I’ve just found I get nothing out of them. If writing is the creativity you’re honing in on, it needs to be the focus, not trying to be creative in general.
If you need to know why I didn’t get anything out of them, here it is.
I read Pressfield’s The War of Art, and when I closed the back cover I thought two things. This book should have been called 1001 Excuses For Not Getting Shit Done, and, what an arsehole. He mentioned multiple times how badly he’d treated his wife and ruined his marriage, so I had no sympathy whatsoever. Do The Work was just as boring, but Turning Pro had quite the interesting section on Amateurs and how amateurish they behave. It led me to writing a blog post about amateur writers.
When it came to Rubin’s The Creative Act, it was just a bunch of sayings, advice, and phrases that I’d heard a million times and Rick had picked up from the musicians who’d come through his studio. Nothing new to see here, folks. He’s not a doyenne of advice, nor a self-help guru. This book is not for authors and writers; it’s for flower puff empty-headed wannabes trying to find which creative field to play in.

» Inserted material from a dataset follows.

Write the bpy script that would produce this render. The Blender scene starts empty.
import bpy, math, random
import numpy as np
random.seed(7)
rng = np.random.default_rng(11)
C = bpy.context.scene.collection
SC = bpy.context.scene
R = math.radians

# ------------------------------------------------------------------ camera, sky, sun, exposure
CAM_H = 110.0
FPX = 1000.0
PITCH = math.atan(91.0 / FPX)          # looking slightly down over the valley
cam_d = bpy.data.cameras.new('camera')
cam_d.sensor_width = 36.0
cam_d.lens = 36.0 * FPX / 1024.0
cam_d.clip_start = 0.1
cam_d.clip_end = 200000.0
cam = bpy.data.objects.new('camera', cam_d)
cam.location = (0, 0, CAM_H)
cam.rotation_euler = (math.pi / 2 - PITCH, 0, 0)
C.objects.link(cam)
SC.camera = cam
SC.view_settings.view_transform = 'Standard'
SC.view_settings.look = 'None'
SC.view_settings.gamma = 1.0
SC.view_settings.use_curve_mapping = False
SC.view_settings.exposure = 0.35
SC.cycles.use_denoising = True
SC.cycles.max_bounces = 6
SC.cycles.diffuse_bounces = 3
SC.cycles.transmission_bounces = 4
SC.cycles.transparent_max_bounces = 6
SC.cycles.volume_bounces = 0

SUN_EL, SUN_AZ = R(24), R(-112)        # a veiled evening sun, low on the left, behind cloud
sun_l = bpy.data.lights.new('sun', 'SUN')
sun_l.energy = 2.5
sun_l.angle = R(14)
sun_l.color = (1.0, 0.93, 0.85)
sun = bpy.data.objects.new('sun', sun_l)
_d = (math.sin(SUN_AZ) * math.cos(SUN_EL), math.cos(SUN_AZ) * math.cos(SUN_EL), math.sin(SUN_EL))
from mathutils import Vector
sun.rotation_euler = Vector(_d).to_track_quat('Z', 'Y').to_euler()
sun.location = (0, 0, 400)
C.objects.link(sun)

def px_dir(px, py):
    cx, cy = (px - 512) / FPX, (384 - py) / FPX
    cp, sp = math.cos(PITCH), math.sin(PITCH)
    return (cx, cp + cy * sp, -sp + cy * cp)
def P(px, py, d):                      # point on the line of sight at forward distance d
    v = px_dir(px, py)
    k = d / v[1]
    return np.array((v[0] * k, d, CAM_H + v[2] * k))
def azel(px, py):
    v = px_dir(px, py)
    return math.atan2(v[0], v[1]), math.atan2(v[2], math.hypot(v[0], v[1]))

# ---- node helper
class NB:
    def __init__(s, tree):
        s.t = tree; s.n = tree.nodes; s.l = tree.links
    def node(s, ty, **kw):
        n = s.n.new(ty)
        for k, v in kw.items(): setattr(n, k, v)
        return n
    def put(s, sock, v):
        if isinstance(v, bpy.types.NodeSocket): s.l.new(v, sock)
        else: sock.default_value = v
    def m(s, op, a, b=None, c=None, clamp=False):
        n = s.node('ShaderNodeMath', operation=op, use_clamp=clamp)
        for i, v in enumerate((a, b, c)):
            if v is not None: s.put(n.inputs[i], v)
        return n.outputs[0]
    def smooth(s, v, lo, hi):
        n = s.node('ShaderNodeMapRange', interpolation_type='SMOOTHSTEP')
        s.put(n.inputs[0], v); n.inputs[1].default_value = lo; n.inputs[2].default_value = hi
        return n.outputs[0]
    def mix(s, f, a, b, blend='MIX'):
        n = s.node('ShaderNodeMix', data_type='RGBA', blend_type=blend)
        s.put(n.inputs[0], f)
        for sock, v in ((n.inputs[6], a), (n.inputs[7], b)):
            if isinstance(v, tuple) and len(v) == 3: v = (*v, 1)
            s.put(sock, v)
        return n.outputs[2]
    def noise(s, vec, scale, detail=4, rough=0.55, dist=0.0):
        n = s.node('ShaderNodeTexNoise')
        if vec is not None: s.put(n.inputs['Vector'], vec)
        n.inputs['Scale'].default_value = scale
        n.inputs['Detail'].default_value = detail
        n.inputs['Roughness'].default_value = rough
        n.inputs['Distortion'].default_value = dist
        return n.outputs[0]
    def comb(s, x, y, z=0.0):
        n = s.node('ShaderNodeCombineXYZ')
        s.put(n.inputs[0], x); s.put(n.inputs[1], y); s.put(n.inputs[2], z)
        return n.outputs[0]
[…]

Cameron’s The Artist’s Way, had some interesting chapters, the same for her books Write for Life and The Vein of Gold, but when I was reading it, it kept feeling familiar. I kept thinking I’d read her advice a thousand times before, and finally realised, I probably had as many others had stolen her ideas as their own and written books about it.
Julia’s Morning Pages has become a “thing” in writing culture. I personally don’t have the time, energy, or capacity to write three pages of shit to get out of my head before I start work or writing every day. I did that decades ago in my diary and then stopped when The Secret came out and they all said to stop thinking and writing negative things. So I stopped writing in my diary. Besides, three pages of writing takes nearly an hour, that’s three pages of a novel or a short story I could be writing every day.

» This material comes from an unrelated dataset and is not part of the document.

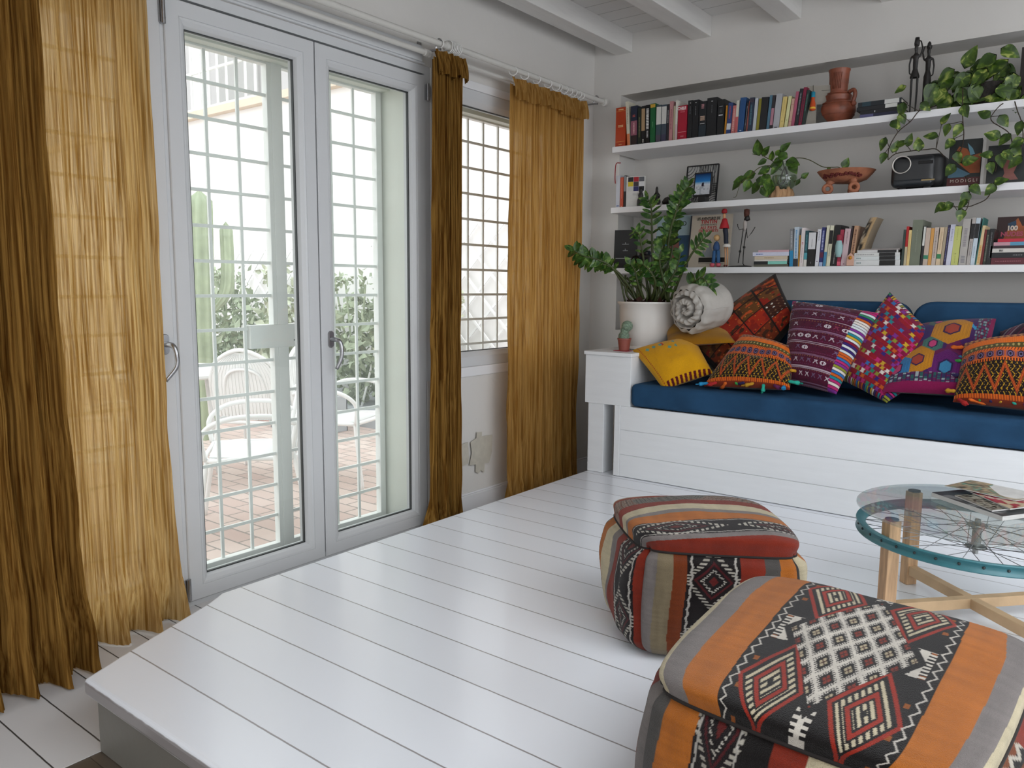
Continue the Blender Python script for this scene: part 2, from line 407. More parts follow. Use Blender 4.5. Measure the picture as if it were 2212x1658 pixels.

Elizabeth Gilbert’s Big Magic. I read it not long after it came out and found it was of no use to me. In early 2025, I decided to read it for the second time to see what I had missed considering the hype was still ongoing. When I finished it, I was in that book zone frame of mind. In Elizabeth’s head, reading her words, so what came to me after I closed the cover, was a natural progressive thought.
As I closed the back cover, this conversation occurred.
My brain: Yep, still got nothing out of it. I guess books on creativity aren’t for me.
Me, with a light bulb over my head: Huh…
My brain: Yep, books on creativity just aren’t for me because I don’t get anything out of them and obviously don’t need to read them. I already know how to be creative. And that’s okay.
And now I’ve read Aime McNee’s We Need Your Art.
I reserved it at my local library after finding it…somewhere online. It sounded interesting and had piqued my curiosity, thinking it would be something different to every other book about being creative I’d read.
But, alas, it wasn’t to be.
As I started reading it, I realised it was the same as all the others and I started skimming it. I’d read everything in that book before. A thousand times before. Had heard it a thousand times before, and seen it a thousand times before. It’s always the same old same old. They all say the same thing.
Books, courses, and classes on creativity in general are not for me. I don’t learn anything from them, and they all sound the same. Find time, schedule, sit down, create. We’re either being told to schedule time and place, and sit down and do it, or we’re being told we procrastinate and need to do more.
They’re not specific to writing, which is the information my brain needs. Plus, I already do that. Find time, sit down, create. They can’t teach me anything else. And that’s okay. They’re not for me. Have you ever read a best-selling book because of the hype and closed the back cover and gone, yeah, not for me? Yep, this is that. If a book is just not for you, that’s perfectly okay.